[Your goal]
Copy the listing verbatim, excluding any images found in it.

[Available data]
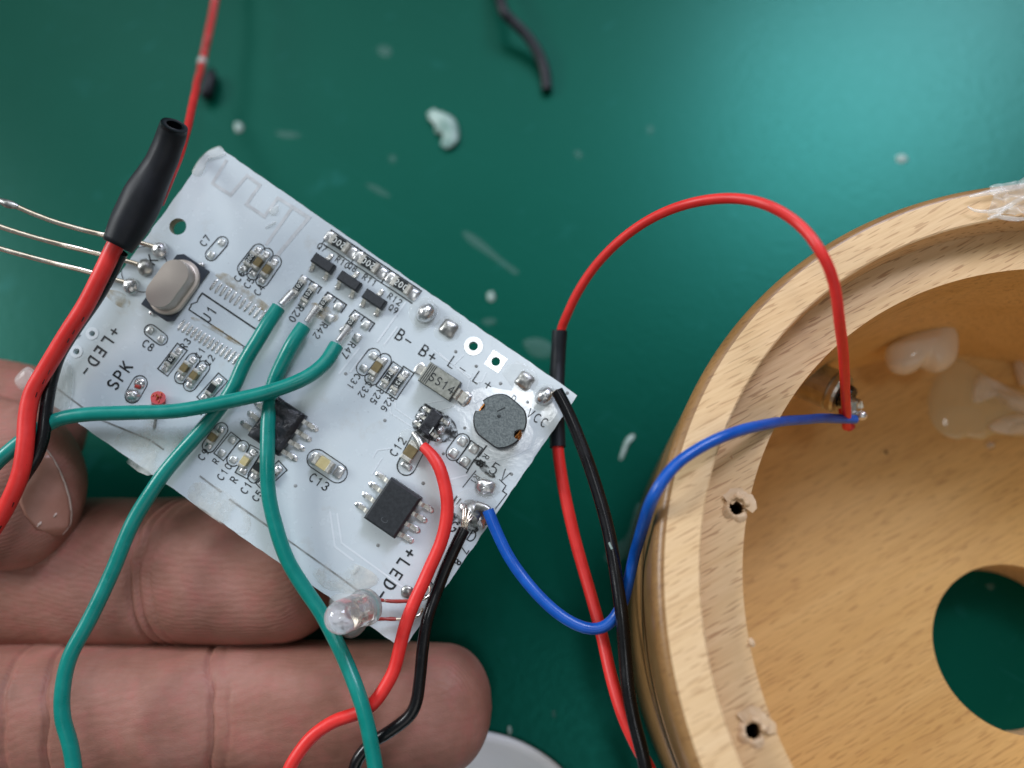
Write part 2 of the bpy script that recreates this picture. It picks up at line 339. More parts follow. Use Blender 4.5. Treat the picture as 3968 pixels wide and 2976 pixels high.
def pillow(poly, h, z0=0.0, rings=6, jit=0.1, under=0.0, sub=4):       # swollen blob over an outline
    n = len(poly); pts = []
    for i in range(n):
        a, b, c, d = [np.array(poly[(i + k) % n][:2], float) for k in (-1, 0, 1, 2)]
        for k in range(sub):
            t = k / sub; pts.append(0.5 * ((2 * b) + (c - a) * t + (2 * a - 5 * b + 4 * c - d) * t * t + (3 * b - a - 3 * c + d) * t ** 3))
    cx = sum(p[0] for p in pts) / len(pts); cy = sum(p[1] for p in pts) / len(pts); m = len(pts); v = []; f = []
    for r in range(rings):
        s = 1 - (r / rings) ** 1.4 * 1.0; hh = math.sqrt(max(0, 1 - s * s))
        for p in pts:
            x, y = cx + (p[0] - cx) * s, cy + (p[1] - cy) * s
            v.append(Vector((x, y, z0 + h * hh * (1 + jit * 3 * noise.noise(Vector((x * 3, y * 3, 5)))))))
    v.append(Vector((cx, cy, z0 + h))); t = len(v) - 1
    for r in range(rings - 1):
        for k in range(m): j = (k + 1) % m; f.append((r * m + k, r * m + j, r * m + m + j, r * m + m + k))
    for k in range(m): f.append(((rings - 1) * m + k, (rings - 1) * m + (k + 1) % m, t))
    if under:
        b = len(v); v2 = []
        for q in v[m:]: v2.append(Vector((q.x, q.y, z0 - (q.z - z0) * under)))
        v += v2
        for k in range(m): j = (k + 1) % m; f.append((j, k, b + k, b + j))
        for r in range(rings - 2):
            for k in range(m): j = (k + 1) % m; f.append((b + r * m + j, b + r * m + k, b + r * m + m + k, b + r * m + m + j))
        for k in range(m): f.append((b + (rings - 2) * m + (k + 1) % m, b + (rings - 2) * m + k, len(v) - 1))
    return v, f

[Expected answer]
Write part 2 of the bpy script that recreates this picture. It picks up at line 339. More parts follow. Use Blender 4.5. Treat the picture as 3968 pixels wide and 2976 pixels high.
def pillow(poly, h, z0=0.0, rings=6, jit=0.1, under=0.0, sub=4):       # swollen blob over an outline
    n = len(poly); pts = []
    for i in range(n):
        a, b, c, d = [np.array(poly[(i + k) % n][:2], float) for k in (-1, 0, 1, 2)]
        for k in range(sub):
            t = k / sub; pts.append(0.5 * ((2 * b) + (c - a) * t + (2 * a - 5 * b + 4 * c - d) * t * t + (3 * b - a - 3 * c + d) * t ** 3))
    cx = sum(p[0] for p in pts) / len(pts); cy = sum(p[1] for p in pts) / len(pts); m = len(pts); v = []; f = []
    for r in range(rings):
        s = 1 - (r / rings) ** 1.4 * 1.0; hh = math.sqrt(max(0, 1 - s * s))
        for p in pts:
            x, y = cx + (p[0] - cx) * s, cy + (p[1] - cy) * s
            v.append(Vector((x, y, z0 + h * hh * (1 + jit * 3 * noise.noise(Vector((x * 3, y * 3, 5)))))))
    v.append(Vector((cx, cy, z0 + h))); t = len(v) - 1
    for r in range(rings - 1):
        for k in range(m): j = (k + 1) % m; f.append((r * m + k, r * m + j, r * m + m + j, r * m + m + k))
    for k in range(m): f.append(((rings - 1) * m + k, (rings - 1) * m + (k + 1) % m, t))
    if under:
        b = len(v); v2 = []
        for q in v[m:]: v2.append(Vector((q.x, q.y, z0 - (q.z - z0) * under)))
        v += v2
        for k in range(m): j = (k + 1) % m; f.append((j, k, b + k, b + j))
        for r in range(rings - 2):
            for k in range(m): j = (k + 1) % m; f.append((b + r * m + j, b + r * m + k, b + r * m + m + k, b + r * m + m + j))
        for k in range(m): f.append((b + (rings - 2) * m + (k + 1) % m, b + (rings - 2) * m + k, len(v) - 1))
    return v, f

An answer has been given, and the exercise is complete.